Dogecoin Co-Founder Calls Cryptocurrency a Scam to Help the Rich Get Richer
One of the key architects of the cryptocurrency Dogecoin has made a rare appearance to attack virtual currencies.
Jackson Palmer, who co-founded Dogecoin—named after a dog meme—back in 2013, has launched a stinging attack on what crypto has become.
Taking to Twitter on Wednesday, he wrote that cryptocurrency is “an inherently right-wing, hyper-capitalistic technology built primarily to amplify the wealth of its proponents through a combination of tax avoidance, diminished regulatory oversight and artificially enforced scarcity.”
Read: A Goldman Sachs boss has reportedly quit after making millions on Dogecoin
Palmer, an Adobe software engineer, helped create the digital currency with IBM software engineer Billy Markus—originally as a joke—to appeal to a wider pool of users than Bitcoin.
But he has since become disillusioned, claiming crypto has been hijacked by the wealthy.
“Despite claims of ‘decentralization,’ the cryptocurrency industry is controlled by a powerful cartel of wealthy figures who, with time, have evolved to incorporate many of the same institutions tied to the existing centralized financial system they supposedly set out to replace,” he tweeted.

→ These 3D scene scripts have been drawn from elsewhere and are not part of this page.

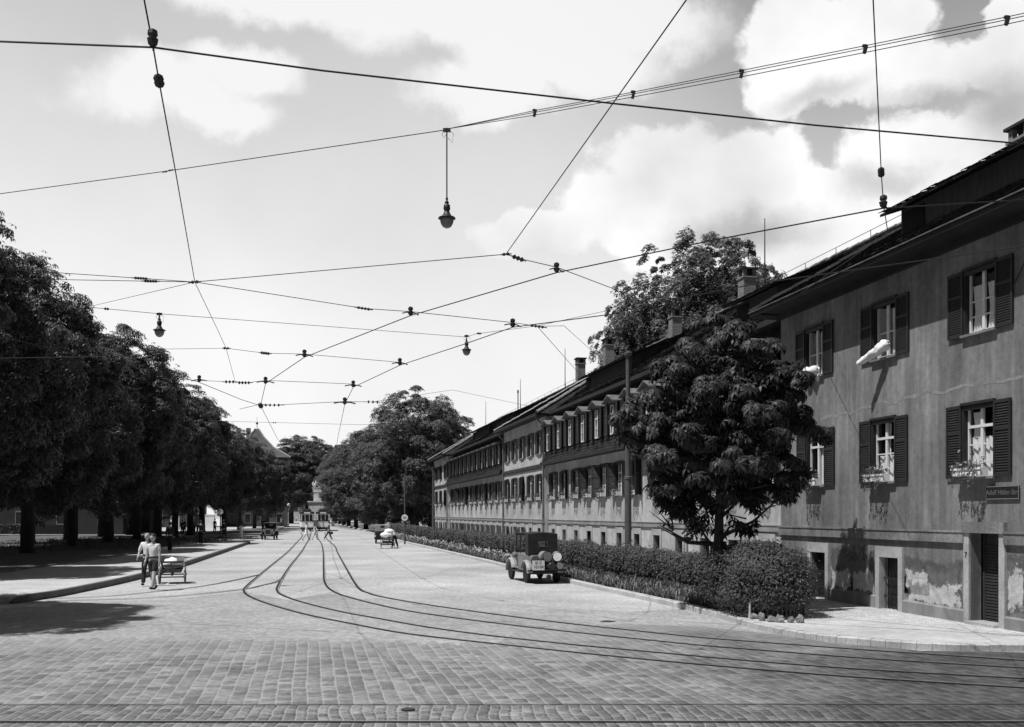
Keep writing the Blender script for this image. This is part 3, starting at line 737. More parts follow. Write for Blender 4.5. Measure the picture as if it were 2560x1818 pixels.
def place_window(spec, parent, t, o, z):
    (nm, me), ch = spec
    w = put(nm, me, parent, P(t, o, z))
    for n, m, off in ch:
        if n == 'shutter' and t > T1 and rnd.random() < .22:
            th = R(rnd.uniform(12, 55)); sg_ = 1 if off[0] > 0 else -1; sw_ = abs(off[0]) - WW / 2 - .03
            put(n, m, w, (sg_ * (WW / 2 + .03 + sw_ * math.cos(th)), -.02 - sw_ * math.sin(th), off[2]), (0, 0, -sg_ * th))
        else: put(n, m, w, off)
    return w
def variants(h, n):
    return [make_window(h, n, [(.85, h * .5, 0, .05, 0)], (.35,), .68), make_window(h, n, [(.3, h * .9, -.28, .05, .25), (.3, h * .9, .28, .05, .25)], (.35,), .68),
            make_window(h, n, [], (.35,), .68), make_window(h, n, [(.42, h * .85, -.2, .05, 0)], (.35,), .68)]
H1, H2 = 1.55, 1.38
V1n, V1, V2 = variants(H1, 26), variants(H1, 16), variants(H2, 14)
# basement openings
def base_window(h, w=.78, shutters=False, stone=STON, grille=True):
    m = MB(); m.box(-w / 2 - .17, w / 2 + .17, -.045, .22, h - .001, h + .26); m.box(-w / 2 - .17, -w / 2, -.045, .22, 0, h - .002); m.box(w / 2, w / 2 + .17, -.045, .22, 0, h - .002)
    a = ('window', m.mesh('window', stone)); ch = []
    g_ = MB(); g_.quad((-w / 2, .2, 0), (w / 2, .2, 0), (w / 2, .2, h), (-w / 2, .2, h)); ch.append(('pane', g_.mesh('pane', mat('dark_pane', .02, .25, .3, 3, spec=.5), fix=False), (0, 0, 0)))
    if grille:
        g2 = MB()
        for i in range(5): x = -w / 2 + w * (i + .5) / 5; g2.tube([(x, .1, 0), (x, .1, h)], .011, 5)
        for z in (h * .3, h * .62): g2.box(-w / 2, w / 2, .092, .108, z, z + .03)
        ch.append(('grille', g2.mesh('grille', IRON), (0, 0, 0)))
    if shutters:
        s_ = louvre(.42, h, 12).mesh('shutter', mat('shutter_grey', .07, .6, .25, 3)); ch += [('shutter', s_, (-w / 2 - .39, -.055, 0)), ('shutter', s_, (w / 2 + .39, -.055, 0))]
    return a, ch

# --- flower boxes
def flower_meshes(seed, big=1.0):
    r = np.random.default_rng(seed)
    b = MB(); b.box(-.40, .40, -.13, .07, 0, .17); b.box(-.42, .42, -.15, -.131, .13, .175)
    n = int(90 * big); C = np.stack([r.uniform(-.38, .38, n), r.uniform(-.2, .05, n), .17 + np.abs(r.normal(0, .1, n))], 1)
    k = int(45 * big); xx = r.choice([-.3, -.12, .05, .2, .33], k) + r.normal(0, .05, k); D = np.stack([xx, -.19 - np.abs(r.normal(0, .03, k)), .18 - r.uniform(0, .42, k)], 1)
    C = np.concatenate([C, D]); up = np.stack([r.normal(0, .6, len(C)), r.normal(-.6, .5, len(C)), r.normal(.5, .5, len(C))], 1)
    V, Fq = scatter(C, up, r.uniform(.05, .085, len(C)), leafspray(4, seed)); pm = np_mesh('plant', V, Fq, LEAFH)
    s_ = MB()
    for i in range(7):
        x = r.uniform(-.34, .34); s_.tube([(x, -.05, .15), (x + r.uniform(-.05, .05), -.08, .3)], .006, 4)
    for i in range(5):
        x = r.uniform(-.34, .34); s_.tube([(x, -.1, .17), (x, -.19, .19), (x + r.uniform(-.03, .03), -.2, -.12 - r.uniform(0, .15))], .005, 4)
    n = int(14 * big); C = np.stack([r.uniform(-.38, .38, n), r.uniform(-.24, 0, n), .2 + r.normal(.04, .12, n)], 1)
    V, Fq = scatter(C, np.tile([[0, -.8, .5]], (n, 1)) + r.normal(0, .4, (n, 3)), r.uniform(.035, .06, n), leafspray(5, seed + 9)); fm = np_mesh('blossom', V, Fq, PETAL)
    return b.mesh('flower_box', BOXW), pm, s_.mesh('stem', mat('stem', .07)), fm
FB = [flower_meshes(s_, 1.0) for s_ in (1, 2, 3)]
def flower_box(t, o, z, label, i=0, sc=1.0):
    e_ = thing('flower_box', label, 'flower box', W(t, o, z), RZ, 'white flower boxes on the first floor sills')
    b, pm, sm_, fm = FB[i % 3]; put('box', b, e_); pl = put('plant', pm, e_); put('blossom', fm, pl); put('stem', sm_, pl)
    e_.scale = (sc, 1, 1); return e_

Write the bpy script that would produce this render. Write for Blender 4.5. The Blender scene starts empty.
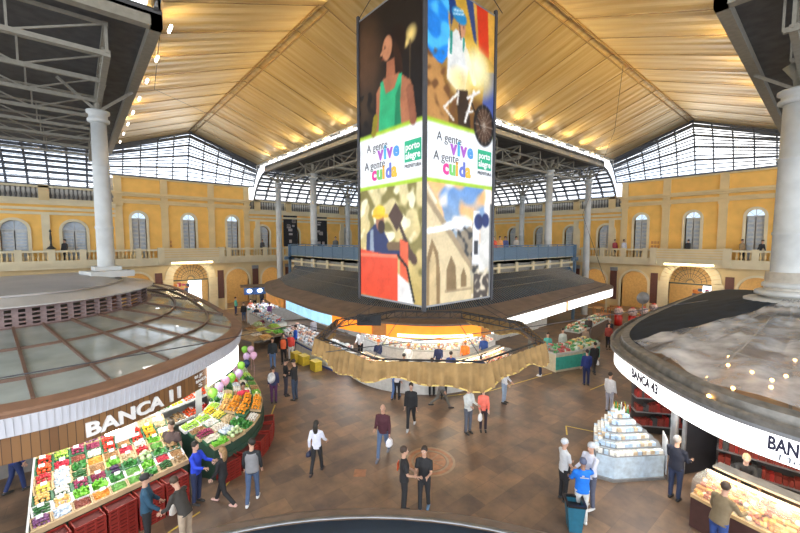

“The cryptocurrency industry leverages a network of shady business connections, bought influencers and pay-for-play media outlets to perpetuate a cultlike ‘get rich quick’ funnel designed to extract new money from the financially desperate and naive.”
He argues that cryptocurrency has taken the worst parts of today’s capitalist system (e.g., corruption, fraud, inequality), using software to technically limit the use of interventions (e.g., audits, regulation, taxation) that serve as protections or safety nets for the average person.
Separately, Italy on Thursday was the latest country to crack down on the world’s largest cryptocurrency exchange, Binance.
Read: Cryptocurrencies rise despite regulators in Japan and U.K. warning on Binance exchange
The Italian regulator Consob warned that Binance companies weren’t authorized to provide investment services in the country.
In June, authorities in both the United Kingdom and Japan banned affiliates of Binance from operating in those countries.